Hershey Hedges Against Cocoa Constraints As It Eyes Price-Pack Innovation

The Hershey Company posted net sales growth of 8.7% to $2.89 billion in Q4 2024 and full-year net sales up 0.3% in its earnings release this morning. The strong performance beat analyst revenue and earnings expectations, at a time when chocolate makers in particular are facing a constrained supply chain and consumer spending environment.
“This is a transformational time for Hershey,” CEO Michele Buck said during prepared remarks. “As we mentioned in our last earnings call, we expect the surge in cocoa prices to continue to put significant pressure on earnings in 2025.”
Reported gross margin rose 1170 basis points to 54% driven by volume increases, mark-to-market gains, net price realization and supply chain improvements, which offset higher commodity costs and a negative sales mix.
Within its Salty Snacks segment, net sales increased nearly 36% to $278.9 million in Q4 as volumes jumped 41 points, though nearly half of those points were contributed by the lapping of planned inventory declines. On the confections set, sales rose 6% to $2.35 billion with volume moving up 2 points.

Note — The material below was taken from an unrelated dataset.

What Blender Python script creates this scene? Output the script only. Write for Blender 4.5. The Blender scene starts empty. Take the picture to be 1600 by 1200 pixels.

The company also saw strong retail sales growth (+7.1%) in Q4, driven by strong chocolate category performance in club, dollar and ecommerce channels. In response to an investor question, Buck explained that Hershey is tracking a channel evolution in chocolate as it notches declines in historically important segments like convenience but continues to grow in unmeasured channels “that have traditionally not been as strong.”
According to Buck, the company expects net sales to increase 2% during the course of 2025, primarily driven by net price realization. But it’s bracing for high commodity costs and the impact of tariffs to offset price realization and productivity as well as cost savings gains with reported EPS expected to drop within the high-40% range in 2025.
In response to a call with investors and analysts, Buck noted that the company has baked “historic elasticities at [a] minus one level” into its 2025 guidance while indicating there is a potential for an upside depending on where cocoa costs and consumer spending patterns shake out over the next year.
Hershey took, on average, 4% price increases in 2024 and plans to take between 3% to 4% increases within its U.S. confections business during 2025. As it looks to 2026, SVP and CFO Steve Voskuil said “we wouldn’t expect pricing to be easy” and emphasized that across its portfolio 80% of items are still priced below $4 so future increases will have to be carefully assessed.

Price-pack architecture will be a key focus of Hershey’s innovation strategy in 2025 with Buck highlighting SkinnyPop, which saw sales increase 4.7%, as a primary target of these efforts. The brand will also be introducing a new celebrity spokesperson, refreshed branding and multi-brand multi-pack offerings in the year ahead.
“We are introducing fewer, better, and bigger innovations across the core, including our biggest Reese’s innovation ever, and we have healthy momentum from items launched in ’24,” Buck said during prepared remarks.
As for the cocoa supply chain, the chocolate giant has diversified its sourcing and is seeing productivity picking up in other geographies beyond Ghana and the Ivory Coast. The company continues to “take action” to support resiliency in West Africa, Buck said, and it is working to secure lower prices with cocoa traders at origin versus purchasing on the exchange.
“We’re trying to be very opportunistic about how we approach this whole area and take advantage of the market dislocations in a place that we see that we can come in a bit differently,” Buck told investors.
The company is working on alternatives when possible including reformulating with cocoa butter alternatives, but Buck emphasizes that it is “pretty precious about the brands” and will not make any switches that deteriorate the customer experience. Hershey is also watching developments in the cellular agriculture cocoa space, and believes that long term it could be “a game changer,” according to Buck.
The company currently under-indexes on non-chocolate candy, Buck explained, which it aims to begin developing with new innovations as well as unlocking distribution and velocity building opportunities for Sour Strips, which it acquired in Q4 2024. Those developments will help buffer Hershey’s portfolio long term, and it has additional, incremental news within the portfolio planned for later this year.